Surcharge would help affordable housing

CCHT has been involved in the process of crafting the Housing Solutions Act.

Even in softer market, prices far outstrip lower wages.

It's important that Minnesotans "mind the gap," as urged by last year's worrisome report on the Twin Cities by the Brookings Institution. Just beneath the gloss of a successful economy and high quality of life lies a growing and potentially destructive disparity between rich and poor, white and nonwhite, suburban and urban, the report said. Unless the gap is narrowed, Minnesota will lose the competitive advantage that has led its remarkable ascent.

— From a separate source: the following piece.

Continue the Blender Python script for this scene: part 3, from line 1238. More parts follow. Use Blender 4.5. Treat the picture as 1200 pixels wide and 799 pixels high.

One big trouble spot is housing. Even in the current softer market, the cost of renting or owning a home continues to far outstrip the wages paid to low-income Minnesotans, leaving them unable to afford suitable shelter for their families.
 
We're not talking about a few thousand people. By 2010, 330,000 Minnesotans, about one in every 16, will be paying more than one-third of income for housing, meaning technically that they can't afford homes in which they are living. The poorest of these have the most desperate needs. Housing experts estimate that, despite heroic public and private efforts, Minnesota will be short 33,000 affordable units in 2010. The resulting instability will further complicate the disorganized lives of many poor people, harming especially children, who cannot learn much while shuttling from apartment to apartment and school to school.
 
Recent funding cuts from the federal and state governments make matters worse.
 
One option that the Minnesota Senate is considering -- and the House should revive -- is to add a small surcharge to the current deed transfer tax to help fund affordable housing, as 10 states already have done. Adding 0.17 percent to the existing 0.33 percent tax would raise $69 million per year. The deed tax is paid by sellers at closing. The seller would pay $600 extra on an average home sale, which occurs once every seven to 10 years. The money would go to three state/local funds, both for building new homes and for helping low-income buyers and renters afford existing homes. Forty percent of the money in two of the funds would be targeted to outstate communities.
 
Normally we do not favor dedicated taxes because they hinder legislative flexibility. But an exception may be required in this case, considering Minnesota's "mind the gap" challenge.
 
While the Minnesota Association of Realtors opposes the surcharge, we agree with Monica Williams, a Bloomington agent who points out that sellers have taken huge profits in recent years, and might consider the societal benefit of aiding the less fortunate. Recent prosperity has mostly benefited those with assets (homes and stocks) while the incomes of ordinary wage earners have stagnated.
 
That picture doesn't make for a healthy social or economic climate in a state with high aspirations.